Provided data:
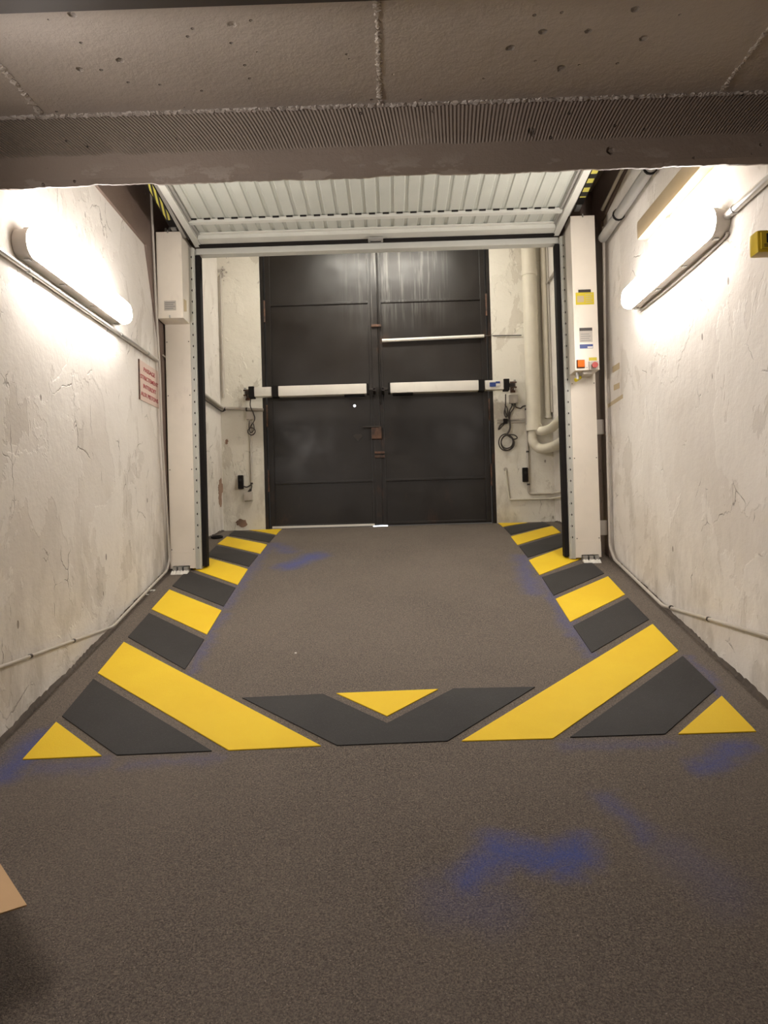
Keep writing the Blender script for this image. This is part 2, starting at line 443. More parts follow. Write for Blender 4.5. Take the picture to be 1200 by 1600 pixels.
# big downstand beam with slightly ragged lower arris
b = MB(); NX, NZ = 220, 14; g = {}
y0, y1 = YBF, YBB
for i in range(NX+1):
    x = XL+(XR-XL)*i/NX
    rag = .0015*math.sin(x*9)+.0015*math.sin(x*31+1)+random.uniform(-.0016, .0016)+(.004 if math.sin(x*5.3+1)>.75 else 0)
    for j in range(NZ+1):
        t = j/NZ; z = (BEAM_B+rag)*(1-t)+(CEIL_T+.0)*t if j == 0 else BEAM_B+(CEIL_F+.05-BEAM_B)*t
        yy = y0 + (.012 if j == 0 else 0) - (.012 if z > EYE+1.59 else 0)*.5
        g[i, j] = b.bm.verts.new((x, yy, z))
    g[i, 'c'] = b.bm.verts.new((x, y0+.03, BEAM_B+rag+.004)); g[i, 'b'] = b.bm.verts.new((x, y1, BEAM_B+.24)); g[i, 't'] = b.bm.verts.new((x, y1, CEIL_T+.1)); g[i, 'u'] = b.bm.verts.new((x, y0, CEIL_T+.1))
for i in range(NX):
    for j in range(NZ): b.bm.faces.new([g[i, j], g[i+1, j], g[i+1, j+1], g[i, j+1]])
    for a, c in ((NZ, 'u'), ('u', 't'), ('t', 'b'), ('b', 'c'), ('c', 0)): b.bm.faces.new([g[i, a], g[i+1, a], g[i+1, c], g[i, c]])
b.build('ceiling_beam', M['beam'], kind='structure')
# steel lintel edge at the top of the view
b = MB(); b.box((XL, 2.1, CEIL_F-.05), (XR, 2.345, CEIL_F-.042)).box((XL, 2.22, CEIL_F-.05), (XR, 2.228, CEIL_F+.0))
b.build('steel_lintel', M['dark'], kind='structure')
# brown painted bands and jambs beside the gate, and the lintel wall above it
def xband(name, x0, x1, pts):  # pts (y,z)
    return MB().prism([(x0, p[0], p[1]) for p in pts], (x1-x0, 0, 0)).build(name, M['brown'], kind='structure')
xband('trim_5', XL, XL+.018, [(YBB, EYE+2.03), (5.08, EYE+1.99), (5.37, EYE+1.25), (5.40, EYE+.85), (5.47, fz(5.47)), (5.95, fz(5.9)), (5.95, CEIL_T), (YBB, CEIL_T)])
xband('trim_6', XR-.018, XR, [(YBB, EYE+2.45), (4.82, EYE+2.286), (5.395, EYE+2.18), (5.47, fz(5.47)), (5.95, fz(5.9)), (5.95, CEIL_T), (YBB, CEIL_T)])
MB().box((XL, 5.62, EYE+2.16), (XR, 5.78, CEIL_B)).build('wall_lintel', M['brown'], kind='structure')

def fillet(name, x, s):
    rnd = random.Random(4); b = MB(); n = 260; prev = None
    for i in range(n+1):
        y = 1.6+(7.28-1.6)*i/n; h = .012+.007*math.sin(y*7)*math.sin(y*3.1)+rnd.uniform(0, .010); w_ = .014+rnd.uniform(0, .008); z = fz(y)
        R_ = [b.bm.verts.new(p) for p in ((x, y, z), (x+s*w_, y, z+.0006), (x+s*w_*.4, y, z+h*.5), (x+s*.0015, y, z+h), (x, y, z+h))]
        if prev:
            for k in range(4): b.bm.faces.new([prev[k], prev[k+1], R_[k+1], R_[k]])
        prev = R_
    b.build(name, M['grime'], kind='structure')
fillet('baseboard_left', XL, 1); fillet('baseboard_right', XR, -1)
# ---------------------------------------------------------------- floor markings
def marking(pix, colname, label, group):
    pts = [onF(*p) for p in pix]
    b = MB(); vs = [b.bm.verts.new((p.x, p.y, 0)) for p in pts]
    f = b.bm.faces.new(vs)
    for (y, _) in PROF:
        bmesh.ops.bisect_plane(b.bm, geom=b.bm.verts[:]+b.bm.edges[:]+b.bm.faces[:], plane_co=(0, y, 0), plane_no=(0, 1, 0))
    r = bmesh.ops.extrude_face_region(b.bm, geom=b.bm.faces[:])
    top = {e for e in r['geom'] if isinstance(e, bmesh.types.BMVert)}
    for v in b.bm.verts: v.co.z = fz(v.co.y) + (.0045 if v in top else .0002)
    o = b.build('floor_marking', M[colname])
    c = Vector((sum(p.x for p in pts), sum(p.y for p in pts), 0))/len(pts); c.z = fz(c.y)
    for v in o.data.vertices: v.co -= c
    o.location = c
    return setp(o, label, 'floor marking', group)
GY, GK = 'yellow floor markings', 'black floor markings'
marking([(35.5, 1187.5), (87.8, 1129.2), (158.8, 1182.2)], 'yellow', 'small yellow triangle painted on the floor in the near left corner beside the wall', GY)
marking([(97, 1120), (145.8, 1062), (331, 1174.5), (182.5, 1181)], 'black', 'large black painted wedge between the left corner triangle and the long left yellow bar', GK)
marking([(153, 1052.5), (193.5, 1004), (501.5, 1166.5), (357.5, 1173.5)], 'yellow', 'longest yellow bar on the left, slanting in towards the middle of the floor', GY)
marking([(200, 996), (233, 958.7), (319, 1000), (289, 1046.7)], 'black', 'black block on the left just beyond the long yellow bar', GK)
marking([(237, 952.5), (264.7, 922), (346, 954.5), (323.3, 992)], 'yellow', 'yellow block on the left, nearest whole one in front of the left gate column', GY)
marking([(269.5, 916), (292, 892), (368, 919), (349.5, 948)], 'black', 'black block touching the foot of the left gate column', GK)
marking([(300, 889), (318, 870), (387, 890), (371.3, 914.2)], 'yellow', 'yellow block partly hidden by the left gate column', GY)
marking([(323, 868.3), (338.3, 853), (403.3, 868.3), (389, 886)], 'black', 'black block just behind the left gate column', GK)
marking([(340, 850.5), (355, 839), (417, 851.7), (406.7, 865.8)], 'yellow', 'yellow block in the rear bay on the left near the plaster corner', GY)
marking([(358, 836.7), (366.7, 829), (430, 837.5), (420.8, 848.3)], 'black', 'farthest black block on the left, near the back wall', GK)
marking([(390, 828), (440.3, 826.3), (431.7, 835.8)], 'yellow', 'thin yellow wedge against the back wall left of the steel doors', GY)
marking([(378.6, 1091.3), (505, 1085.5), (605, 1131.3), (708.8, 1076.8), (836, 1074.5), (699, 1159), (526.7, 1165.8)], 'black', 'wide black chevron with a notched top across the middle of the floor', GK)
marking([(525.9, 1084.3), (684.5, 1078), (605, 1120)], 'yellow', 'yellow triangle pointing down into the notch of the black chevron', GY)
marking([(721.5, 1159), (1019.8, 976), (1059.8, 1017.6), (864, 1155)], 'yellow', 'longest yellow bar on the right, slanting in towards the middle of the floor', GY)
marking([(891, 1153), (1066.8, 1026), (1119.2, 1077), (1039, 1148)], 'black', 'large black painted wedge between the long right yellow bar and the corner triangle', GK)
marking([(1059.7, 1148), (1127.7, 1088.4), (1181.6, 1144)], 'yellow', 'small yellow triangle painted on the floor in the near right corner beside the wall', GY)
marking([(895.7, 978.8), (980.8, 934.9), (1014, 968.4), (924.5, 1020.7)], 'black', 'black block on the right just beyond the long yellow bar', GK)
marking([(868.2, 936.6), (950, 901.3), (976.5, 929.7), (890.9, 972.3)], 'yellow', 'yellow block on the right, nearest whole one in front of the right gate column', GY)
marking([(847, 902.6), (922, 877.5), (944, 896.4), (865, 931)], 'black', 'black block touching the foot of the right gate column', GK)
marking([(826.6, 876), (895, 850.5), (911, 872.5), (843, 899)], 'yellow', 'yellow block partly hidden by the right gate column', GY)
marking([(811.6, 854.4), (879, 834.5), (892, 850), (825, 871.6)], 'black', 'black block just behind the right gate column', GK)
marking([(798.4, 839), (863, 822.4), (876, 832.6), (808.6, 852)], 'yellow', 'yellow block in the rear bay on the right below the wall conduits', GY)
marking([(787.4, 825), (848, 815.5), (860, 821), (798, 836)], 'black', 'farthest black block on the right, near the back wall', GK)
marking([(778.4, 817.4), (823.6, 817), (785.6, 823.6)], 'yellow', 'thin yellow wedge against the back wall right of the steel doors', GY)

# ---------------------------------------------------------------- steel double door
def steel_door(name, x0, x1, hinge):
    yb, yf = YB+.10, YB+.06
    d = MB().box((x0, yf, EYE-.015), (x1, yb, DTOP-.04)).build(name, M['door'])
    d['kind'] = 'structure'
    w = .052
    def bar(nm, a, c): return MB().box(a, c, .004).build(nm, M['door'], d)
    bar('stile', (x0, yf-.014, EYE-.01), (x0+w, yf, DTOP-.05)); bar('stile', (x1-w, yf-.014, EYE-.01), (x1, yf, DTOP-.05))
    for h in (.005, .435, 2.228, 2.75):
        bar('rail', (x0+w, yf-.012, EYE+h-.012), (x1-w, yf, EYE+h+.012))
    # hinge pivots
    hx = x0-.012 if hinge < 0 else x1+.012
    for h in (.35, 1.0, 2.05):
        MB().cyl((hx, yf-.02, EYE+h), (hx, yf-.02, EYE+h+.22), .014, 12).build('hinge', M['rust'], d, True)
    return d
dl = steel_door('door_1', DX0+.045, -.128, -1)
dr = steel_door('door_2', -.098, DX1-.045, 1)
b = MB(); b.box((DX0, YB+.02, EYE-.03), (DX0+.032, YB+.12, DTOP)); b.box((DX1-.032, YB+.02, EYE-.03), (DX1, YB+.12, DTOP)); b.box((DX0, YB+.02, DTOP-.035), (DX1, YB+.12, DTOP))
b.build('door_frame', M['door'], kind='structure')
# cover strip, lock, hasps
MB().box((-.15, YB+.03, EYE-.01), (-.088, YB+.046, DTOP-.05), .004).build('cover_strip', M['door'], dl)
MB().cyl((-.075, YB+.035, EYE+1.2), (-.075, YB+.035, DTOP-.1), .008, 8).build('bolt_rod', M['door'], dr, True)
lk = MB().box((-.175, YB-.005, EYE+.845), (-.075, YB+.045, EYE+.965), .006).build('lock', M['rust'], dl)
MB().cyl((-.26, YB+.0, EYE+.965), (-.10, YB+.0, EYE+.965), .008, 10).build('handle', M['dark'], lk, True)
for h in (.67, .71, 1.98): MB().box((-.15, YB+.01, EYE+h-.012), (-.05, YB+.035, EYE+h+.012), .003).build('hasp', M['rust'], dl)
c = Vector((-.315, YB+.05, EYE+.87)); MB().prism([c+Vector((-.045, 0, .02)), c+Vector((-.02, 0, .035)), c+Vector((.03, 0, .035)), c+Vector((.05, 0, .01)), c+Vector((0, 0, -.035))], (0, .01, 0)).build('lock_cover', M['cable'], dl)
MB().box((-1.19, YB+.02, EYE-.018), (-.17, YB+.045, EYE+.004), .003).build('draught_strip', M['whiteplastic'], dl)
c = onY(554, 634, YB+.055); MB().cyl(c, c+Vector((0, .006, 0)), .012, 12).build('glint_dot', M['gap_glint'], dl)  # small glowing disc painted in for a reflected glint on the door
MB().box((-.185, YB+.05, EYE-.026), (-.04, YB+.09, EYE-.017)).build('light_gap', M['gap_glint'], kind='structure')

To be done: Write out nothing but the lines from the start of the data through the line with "CEIL_B)).build('wall_lintel', M['brown'], kind='structure')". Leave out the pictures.

Output for this exercise:
Keep writing the Blender script for this image. This is part 2, starting at line 443. More parts follow. Write for Blender 4.5. Take the picture to be 1200 by 1600 pixels.
# big downstand beam with slightly ragged lower arris
b = MB(); NX, NZ = 220, 14; g = {}
y0, y1 = YBF, YBB
for i in range(NX+1):
    x = XL+(XR-XL)*i/NX
    rag = .0015*math.sin(x*9)+.0015*math.sin(x*31+1)+random.uniform(-.0016, .0016)+(.004 if math.sin(x*5.3+1)>.75 else 0)
    for j in range(NZ+1):
        t = j/NZ; z = (BEAM_B+rag)*(1-t)+(CEIL_T+.0)*t if j == 0 else BEAM_B+(CEIL_F+.05-BEAM_B)*t
        yy = y0 + (.012 if j == 0 else 0) - (.012 if z > EYE+1.59 else 0)*.5
        g[i, j] = b.bm.verts.new((x, yy, z))
    g[i, 'c'] = b.bm.verts.new((x, y0+.03, BEAM_B+rag+.004)); g[i, 'b'] = b.bm.verts.new((x, y1, BEAM_B+.24)); g[i, 't'] = b.bm.verts.new((x, y1, CEIL_T+.1)); g[i, 'u'] = b.bm.verts.new((x, y0, CEIL_T+.1))
for i in range(NX):
    for j in range(NZ): b.bm.faces.new([g[i, j], g[i+1, j], g[i+1, j+1], g[i, j+1]])
    for a, c in ((NZ, 'u'), ('u', 't'), ('t', 'b'), ('b', 'c'), ('c', 0)): b.bm.faces.new([g[i, a], g[i+1, a], g[i+1, c], g[i, c]])
b.build('ceiling_beam', M['beam'], kind='structure')
# steel lintel edge at the top of the view
b = MB(); b.box((XL, 2.1, CEIL_F-.05), (XR, 2.345, CEIL_F-.042)).box((XL, 2.22, CEIL_F-.05), (XR, 2.228, CEIL_F+.0))
b.build('steel_lintel', M['dark'], kind='structure')
# brown painted bands and jambs beside the gate, and the lintel wall above it
def xband(name, x0, x1, pts):  # pts (y,z)
    return MB().prism([(x0, p[0], p[1]) for p in pts], (x1-x0, 0, 0)).build(name, M['brown'], kind='structure')
xband('trim_5', XL, XL+.018, [(YBB, EYE+2.03), (5.08, EYE+1.99), (5.37, EYE+1.25), (5.40, EYE+.85), (5.47, fz(5.47)), (5.95, fz(5.9)), (5.95, CEIL_T), (YBB, CEIL_T)])
xband('trim_6', XR-.018, XR, [(YBB, EYE+2.45), (4.82, EYE+2.286), (5.395, EYE+2.18), (5.47, fz(5.47)), (5.95, fz(5.9)), (5.95, CEIL_T), (YBB, CEIL_T)])
MB().box((XL, 5.62, EYE+2.16), (XR, 5.78, CEIL_B)).build('wall_lintel', M['brown'], kind='structure')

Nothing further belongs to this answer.